Why Traders Are Selling Calls in BB&T

| About: BB&T Corporation (BBT)

By David Russell

BB&T hasn't traded over $30 since December 2008, and some traders apparently think that will continue to be the case.

optionMONSTER's tracking programs detected heavy call selling in the North Carolina lender as investors accepted premium in return for surrendering future gains. The April 30 contracts traded 4,480 times, with institutional-sized transactions pricing for $0.35 to $0.42.

BBT Chart

BBT rose 3.30 percent to $28.21 yesterday. The stock is up 11 percent so far this year and is trying to hold support above the $26.50 area where they peaked in December.

The shares have been unable to regain the levels where they traded before the last earnings report on Jan. 23, when profit came in better than expected because fewer loans were going delinquent. BBT stock failed to hold the $29.85 level where it traded before the release and formed a "shooting-star candlestick" formation, which some chart watchers may interpret as evidence of a top.

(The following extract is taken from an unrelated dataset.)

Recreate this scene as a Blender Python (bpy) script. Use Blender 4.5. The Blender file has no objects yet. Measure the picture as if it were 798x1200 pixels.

Other investors wrote about 2,000 April 29 calls, mostly for $0.68 to $0.73, according to optionMONSTER data. There was also heavy selling of the April 28 calls for $1.56 to 1.93.

In another potentially bearish trade, money flowed into the April 26 puts for $0.56 to $0.83. None of the April strikes had any open interest coming into the session.

Overall options volume in BBT was about five times greater than average in the session.